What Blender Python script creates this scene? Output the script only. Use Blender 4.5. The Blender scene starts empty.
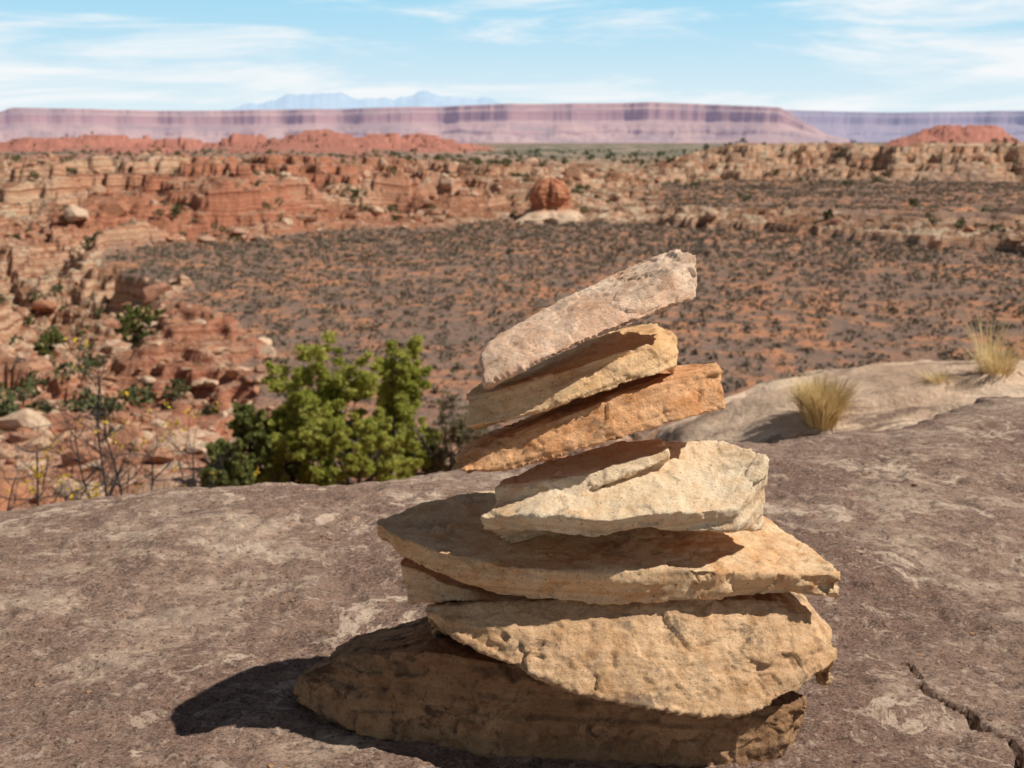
import bpy, math, random
import numpy as np
from mathutils import Vector
random.seed(4); rng=np.random.default_rng(11)
scene=bpy.context.scene
scene.view_settings.view_transform='Standard'
scene.view_settings.look='None'
scene.view_settings.exposure=0
EYE=0.66; PITCH=math.radians(12.1); F=1138.0

# ------------------------------------------------------------ numpy noise
T=rng.random(65536)
def _h(ix,iy,iz,s):
    n=(ix*73856093)^(iy*19349663)^(iz*83492791)^(s*2654435)
    n=(n^(n>>13))*1274126177
    return T[(n^(n>>16))&65535]
def vn(x,y,z=None,s=0):
    if z is None: z=np.zeros_like(x)
    xi=np.floor(x).astype(np.int64); yi=np.floor(y).astype(np.int64); zi=np.floor(z).astype(np.int64)
    fx=x-xi; fy=y-yi; fz=z-zi
    u=fx*fx*(3-2*fx); v=fy*fy*(3-2*fy); w=fz*fz*(3-2*fz)
    def L(a,b,t): return a+(b-a)*t
    if not np.any(fz):
        return L(L(_h(xi,yi,zi,s),_h(xi+1,yi,zi,s),u),L(_h(xi,yi+1,zi,s),_h(xi+1,yi+1,zi,s),u),v)*2-1
    a=L(L(_h(xi,yi,zi,s),_h(xi+1,yi,zi,s),u),L(_h(xi,yi+1,zi,s),_h(xi+1,yi+1,zi,s),u),v)
    b=L(L(_h(xi,yi,zi+1,s),_h(xi+1,yi,zi+1,s),u),L(_h(xi,yi+1,zi+1,s),_h(xi+1,yi+1,zi+1,s),u),v)
    return L(a,b,w)*2-1
def fbm(x,y,z=None,o=4,s=0,g=0.5):
    r=0;a=1;t=0;k=1.0
    for i in range(o):
        zz=None if z is None else z*k+i*3.7
        r=r+a*vn(x*k+i*17.3,y*k+i*9.1,zz,s+i); t+=a; a*=g; k*=2.03
    return r/t*1.5
def facets(x,y,z,s,tilt=0.5):
    """piecewise-planar fracture noise (nearest jittered cell, each with its own height and tilt)"""
    xi=np.floor(x).astype(np.int64); yi=np.floor(y).astype(np.int64); zi=np.floor(z).astype(np.int64)
    best=np.full(x.shape,1e9); val=np.zeros(x.shape)
    for a in(-1,0,1):
        for b in(-1,0,1):
            for c in(-1,0,1):
                X=xi+a;Y=yi+b;Z=zi+c
                cx=X+_h(X,Y,Z,s);cy=Y+_h(X,Y,Z,s+1);cz=Z+_h(X,Y,Z,s+2)
                dx=x-cx;dy=y-cy;dz=z-cz;d=dx*dx+dy*dy+dz*dz
                v=_h(X,Y,Z,s+3)-0.5+tilt*((_h(X,Y,Z,s+4)-.5)*dx+(_h(X,Y,Z,s+5)-.5)*dy+(_h(X,Y,Z,s+6)-.5)*dz)*2
                m=d<best; best=np.where(m,d,best); val=np.where(m,v,val)
    return val
def ss(a,b,x):
    t=np.clip((x-a)/(b-a),0,1); return t*t*(3-2*t)
def terr(h,step,sh=0.75):
    q=h/step; i=np.floor(q); f=q-i
    return (i+ss(sh,1.0,f)*0.85+f*0.15)*step

# ------------------------------------------------------------ material helpers
class NM:
    def __init__(s,name,rough=0.95):
        s.m=bpy.data.materials.new(name); s.m.use_nodes=True
        s.nt=s.m.node_tree; s.n=s.nt.nodes; s.l=s.nt.links
        s.b=s.n['Principled BSDF']; s.b.inputs['Roughness'].default_value=rough
        s.b.inputs['Specular IOR Level'].default_value=0.15
        s.tc=s.n.new('ShaderNodeTexCoord'); s.geo=s.n.new('ShaderNodeNewGeometry')
    def mp(s,vec,scale=(1,1,1),rot=(0,0,0)):
        m=s.n.new('ShaderNodeMapping'); m.inputs['Scale'].default_value=scale; m.inputs['Rotation'].default_value=rot
        s.l.new(vec,m.inputs['Vector']); return m.outputs[0]
    def noise(s,vec,scale,detail=6,rough=0.55,dist=0):
        m=s.n.new('ShaderNodeTexNoise'); m.inputs['Scale'].default_value=scale; m.inputs['Detail'].default_value=detail
        m.inputs['Roughness'].default_value=rough; m.inputs['Distortion'].default_value=dist
        s.l.new(vec,m.inputs['Vector']); return m.outputs['Fac']
    def vor(s,vec,scale,feat='F1'):
        m=s.n.new('ShaderNodeTexVoronoi'); m.inputs['Scale'].default_value=scale; m.feature=feat
        s.l.new(vec,m.inputs['Vector']); return m.outputs['Distance']
    def ramp(s,f,a,b,ca=0.0,cb=1.0):
        m=s.n.new('ShaderNodeMapRange'); m.interpolation_type='SMOOTHSTEP'
        m.inputs['From Min'].default_value=a; m.inputs['From Max'].default_value=b
        m.inputs['To Min'].default_value=ca; m.inputs['To Max'].default_value=cb
        s.l.new(f,m.inputs['Value']); return m.outputs[0]
    def cramp(s,f,stops):
        m=s.n.new('ShaderNodeValToRGB'); e=m.color_ramp.elements
        while len(e)<len(stops): e.new(0.5)
        for k,(p,c) in enumerate(stops): e[k].position=p; e[k].color=(*c,1)
        s.l.new(f,m.inputs[0]); return m.outputs[0]
    def mix(s,f,a,b,mode='MIX'):
        m=s.n.new('ShaderNodeMix'); m.data_type='RGBA'; m.blend_type=mode
        def st(i,v):
            if isinstance(v,tuple): m.inputs[i].default_value=(*v,1)
            elif isinstance(v,(int,float)): m.inputs[i].default_value=v
            else: s.l.new(v,m.inputs[i])
        st(0,f); st(6,a); st(7,b); return m.outputs[2]
    def math(s,op,a,b=None):
        m=s.n.new('ShaderNodeMath'); m.operation=op
        for i,v in enumerate((a,b)):
            if v is None: continue
            if isinstance(v,(int,float)): m.inputs[i].default_value=v
            else: s.l.new(v,m.inputs[i])
        return m.outputs[0]
    def sep(s,v):
        m=s.n.new('ShaderNodeSeparateXYZ'); s.l.new(v,m.inputs[0]); return m.outputs
    def attr(s,name):
        m=s.n.new('ShaderNodeAttribute'); m.attribute_name=name; return m
    def bump(s,h,strength,dist,prev=None):
        m=s.n.new('ShaderNodeBump'); m.inputs['Strength'].default_value=strength; m.inputs['Distance'].default_value=dist
        s.l.new(h,m.inputs['Height'])
        if prev is not None: s.l.new(prev,m.inputs['Normal'])
        return m.outputs[0]
    def haze(s,col,strength):
        s.b.inputs['Emission Color'].default_value=(*col,1); s.b.inputs['Emission Strength'].default_value=strength  # emission stands in for the aerial haze in front of far rock
    def out(s,col,nrm=None):
        s.l.new(col,s.b.inputs['Base Color'])
        if nrm is not None: s.l.new(nrm,s.b.inputs['Normal'])
        return s.m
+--
Go through the data and count each line that has the word "scene", then give the total alone.

• ANSWER FOR THIS EXERCISE
5